Some important notes need to be made on methodology. The first six editions of this report, published annually from 2010 to 2015 inclusive, were released in Spring, usually April, and included salaries either for the ‘active’ or most recently completed season for each league at the time of publication.
For the European football leagues up to the 2015 report, completed seasons were used. But a wider knowledge base and more established access to better data gave us the confidence to use ‘live’ data for all the European football leagues from the GSSS 2016 onwards.
As the title of the report says, our numbers are compiled by survey. More accurately they are the result of an analysis and organisation of data either A) established as fact in those leagues where minutiae are in the public domain; or B) gathered by survey methods from a multitude of knowledgeable sources, more of which in a moment.
As ever, all the numbers can only ever be a snapshot of a situation at a point in time, whether the opening day of a season or the day after a transfer window has closed.
All figures (across all leagues) are sourced directly or indirectly from one or more of unions, player associations, players themselves, agents, leagues, clubs and / or club sources, and other reliable administrative bodies.
To be more specific, league by league, from the wealthiest league down: the NBA numbers are in the public domain, so too the IPL figures (via auctions, and club sources filling gaps) and the MLB numbers.
For the Premier League, and all the other European football leagues (in Spain, Germany, Italy, France, Scotland) we source a specific number for each and every individual player wherever possible, either from players themselves, their agents or other representatives, or club sources.

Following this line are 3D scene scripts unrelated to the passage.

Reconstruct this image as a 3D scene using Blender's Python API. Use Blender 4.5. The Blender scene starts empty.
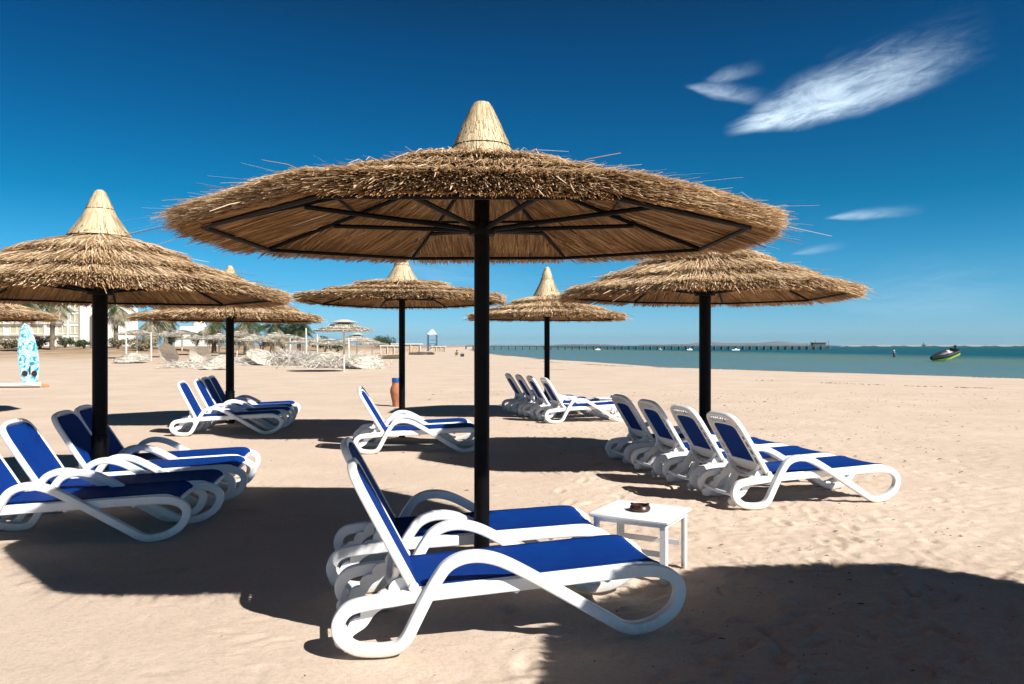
import bpy, math, random
import numpy as np
from mathutils import Vector, Matrix
R = math.radians
random.seed(7); rng = np.random.default_rng(7)
sc = bpy.context.scene
col = sc.collection
F, CX, CY, CH = 770.0, 512.0, 345.5, 1.5      # focal length in px, principal column, horizon row, eye height

# ------------------------------------------------------------------ terrain height
SH = np.array([[90, 5], [60, 18], [43, 30], [29.7, 44.6], [16, 65.5], [5.5, 109], [-4, 181], [-14, 300], [-30, 600], [-60, 1500]], float)
WATER = -0.5
def sstep(a, b, x):
    t = np.clip((x - a) / (b - a), 0, 1); return t * t * (3 - 2 * t)
def shore_x(y):
    return np.interp(y, SH[:, 1], SH[:, 0])
def base_h(x, y):
    x = np.asarray(x, float); y = np.asarray(y, float)
    d = shore_x(y) - x                     # metres inland along x
    k = np.clip(y / 60.0, 0.6, 6) ** 0.3
    h = np.where(d > 0, WATER * np.exp(-np.maximum(d, 0) / (9.0)), WATER + 0.06 * d)
    h = np.maximum(h, -3.0)
    inland = sstep(45, 95, y) * sstep(-22, -42, x + 0.0 * y) * 1.35
    far = sstep(-0.20, -0.40, x / np.maximum(y, 1)) * sstep(40, 110, y) * 1.1
    return h + np.maximum(inland, far) 

def vnoise(x, y, s, seed):
    r = np.random.default_rng(seed); n = 256
    g = r.random((n, n))
    u = x / s; v = y / s
    i = np.floor(u).astype(int); j = np.floor(v).astype(int)
    a = u - i; b = v - j; a = a * a * (3 - 2 * a); b = b * b * (3 - 2 * b)
    i0 = i % n; j0 = j % n; i1 = (i + 1) % n; j1 = (j + 1) % n
    return (g[i0, j0] * (1 - a) + g[i1, j0] * a) * (1 - b) + (g[i0, j1] * (1 - a) + g[i1, j1] * a) * b - 0.5
def gh(x, y):
    return float(base_h(x, y))

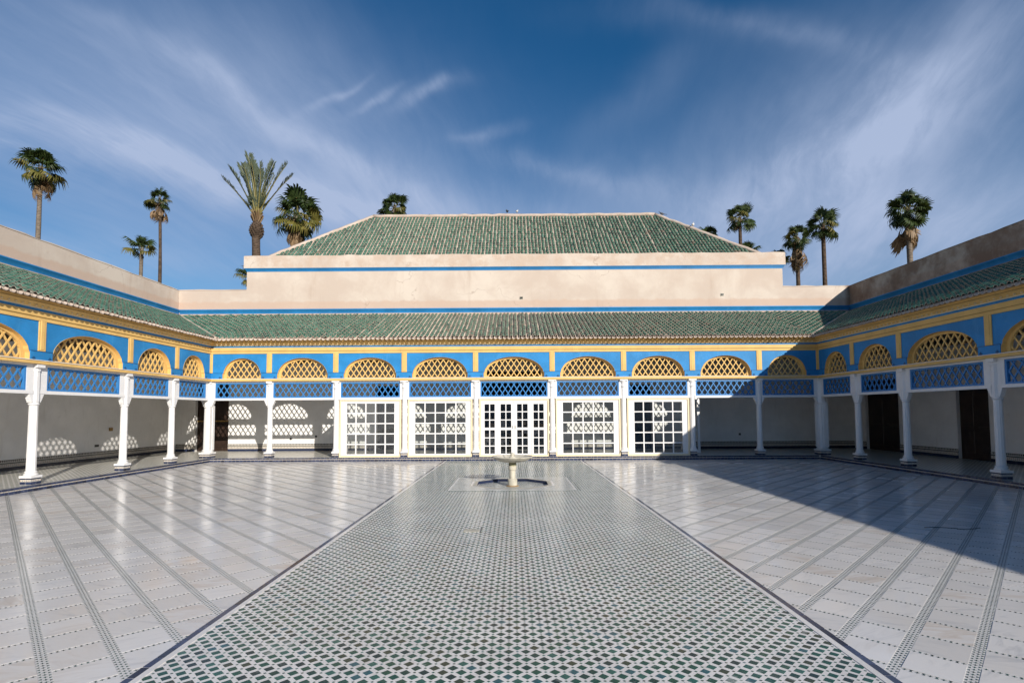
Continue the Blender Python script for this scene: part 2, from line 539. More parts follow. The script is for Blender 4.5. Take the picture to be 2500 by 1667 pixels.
class MB:
    """collects shapes, then links them as ONE mesh object"""
    def __init__(s, frame=ident, flip=False):
        s.v, s.f, s.mi = [], [], []
        s.fr, s.flip = frame, flip

    def poly(s, pts, faces, mi=0):
        o = len(s.v)
        s.v += [s.fr(*p) for p in pts]
        for f in faces:
            f = [o + i for i in f]
            s.f.append(f[::-1] if s.flip else f)
            s.mi.append(mi)
        return s

    def box(s, x0, x1, y0, y1, z0, z1, mi=0):
        p = [(x0, y0, z0), (x1, y0, z0), (x1, y1, z0), (x0, y1, z0), (x0, y0, z1), (x1, y0, z1), (x1, y1, z1), (x0, y1, z1)]
        return s.poly(p, [(0, 3, 2, 1), (4, 5, 6, 7), (0, 1, 5, 4), (1, 2, 6, 5), (2, 3, 7, 6), (3, 0, 4, 7)], mi)

    def cbox(s, x0, x1, y0, y1, z0, z1, c, mi=0):
        """box whose front (low y) edges are chamfered by c"""
        p = [(x0, y1, z0), (x1, y1, z0), (x1, y1, z1), (x0, y1, z1),
             (x0, y0 + c, z0), (x1, y0 + c, z0), (x1, y0 + c, z1), (x0, y0 + c, z1),
             (x0 + c, y0, z0 + c), (x1 - c, y0, z0 + c), (x1 - c, y0, z1 - c), (x0 + c, y0, z1 - c)]
        f = [(0, 3, 2, 1), (0, 1, 5, 4), (1, 2, 6, 5), (2, 3, 7, 6), (3, 0, 4, 7), (4, 5, 9, 8), (5, 6, 10, 9), (6, 7, 11, 10), (7, 4, 8, 11), (8, 9, 10, 11)]
        return s.poly(p, f, mi)

    def prism_s(s, prof, s0, s1, mi=0, m0=0.0, m1=0.0):
        """profile of (d,z) points run along s from s0 to s1; m0/m1: mitre, end moves by m*d"""
        n = len(prof)
        a = [(s0 + m0 * d, d, z) for d, z in prof]
        b = [(s1 + m1 * d, d, z) for d, z in prof]
        f = [(i, (i + 1) % n, n + (i + 1) % n, n + i) for i in range(n)]
        f += [tuple(range(n))[::-1], tuple(range(n, 2 * n))]
        return s.poly(a + b, f, mi)

    def lathe(s, prof, cx, cy, n=16, mi=0, sq=None, cap=True, rot=0.0):
        """rings of (r,z); every ring has n points"""
        pts = []
        for r_, z in prof:
            for i in range(n):
                a = 2 * math.pi * (i + 0.5) / n + rot
                pts.append((cx + r_ * math.cos(a), cy + r_ * math.sin(a), z))
        f = []
        for k in range(len(prof) - 1):
            for i in range(n):
                j = (i + 1) % n
                f.append((k * n + i, k * n + j, (k + 1) * n + j, (k + 1) * n + i))
        if cap:
            f.append(tuple(range(n))[::-1])
            f.append(tuple(range((len(prof) - 1) * n, len(prof) * n)))
        return s.poly(pts, f, mi)

    def tube(s, path, rad, n=8, mi=0, cap=True):
        pts = []
        path = [Vector(p) for p in path]
        for k, p in enumerate(path):
            t = (path[min(k + 1, len(path) - 1)] - path[max(k - 1, 0)]).normalized()
            u = t.cross(Vector((0, 0, 1)))
            if u.length < 1e-3:
                u = Vector((1, 0, 0))
            u.normalize()
            v = u.cross(t)
            r_ = rad[k] if isinstance(rad, (list, tuple)) else rad
            for i in range(n):
                a = 2 * math.pi * i / n
                pts.append(tuple(p + u * r_ * math.cos(a) + v * r_ * math.sin(a)))
        f = []
        for k in range(len(path) - 1):
            for i in range(n):
                j = (i + 1) % n
                f.append((k * n + i, (k + 1) * n + i, (k + 1) * n + j, k * n + j))
        if cap:
            f += [tuple(range(n)), tuple(range((len(path) - 1) * n, len(path) * n))[::-1]]
        return s.poly(pts, f, mi)

    def mesh(s, name, mats, origin=(0, 0, 0), smooth=False):
        me = bpy.data.meshes.new(name)
        v = np.array(s.v, dtype=float).reshape(-1, 3) - np.array(origin)
        me.from_pydata(v.tolist(), [], s.f)
        for m_ in (mats if isinstance(mats, (list, tuple)) else [mats]):
            me.materials.append(M[m_] if isinstance(m_, str) else m_)
        me.polygons.foreach_set('material_index', s.mi)
        if smooth:
            me.polygons.foreach_set('use_smooth', [True] * len(s.f))
        me.update()
        return me

    def build(s, name, mats, parent=None, smooth=False, origin=None):
        v = np.array(s.v, dtype=float).reshape(-1, 3)
        if origin is None:
            c = (v.min(0) + v.max(0)) / 2
            origin = (c[0], c[1], v[:, 2].min())
        return link(name, s.mesh(name, mats, origin, smooth), origin, parent)


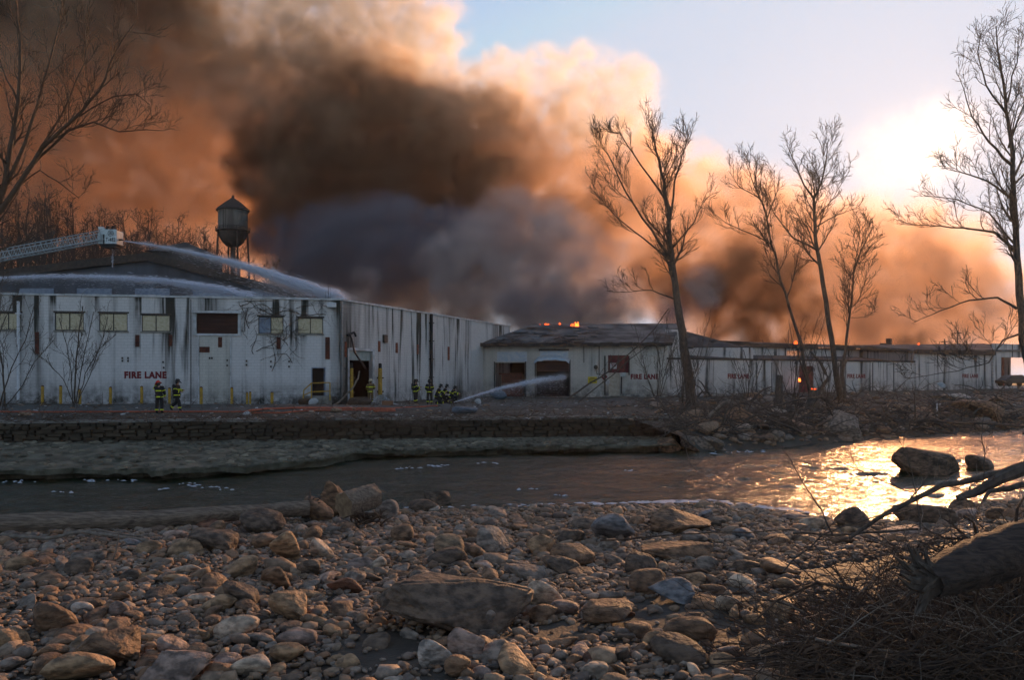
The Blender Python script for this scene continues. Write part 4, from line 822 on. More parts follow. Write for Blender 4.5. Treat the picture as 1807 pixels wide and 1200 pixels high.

It is a painstaking exercise and the findings can, by a survey’s definition, only be as accurate as the information provided. There are ‘backstops’ however, including public domain sources, not all widely known, that give a good indication of general financial situations. And there are sources not in the public domain. One example: Sportingintelligence has undertaken consultancy and advisory work over a number of years for quantum claims (for loss of earnings in football, mostly because of injury) that has involved access to numerous player contracts, which can be corroborative. All data on individuals for the GSSS reports is gathered on a confidential basis - hence why we don’t publish individual player salary information.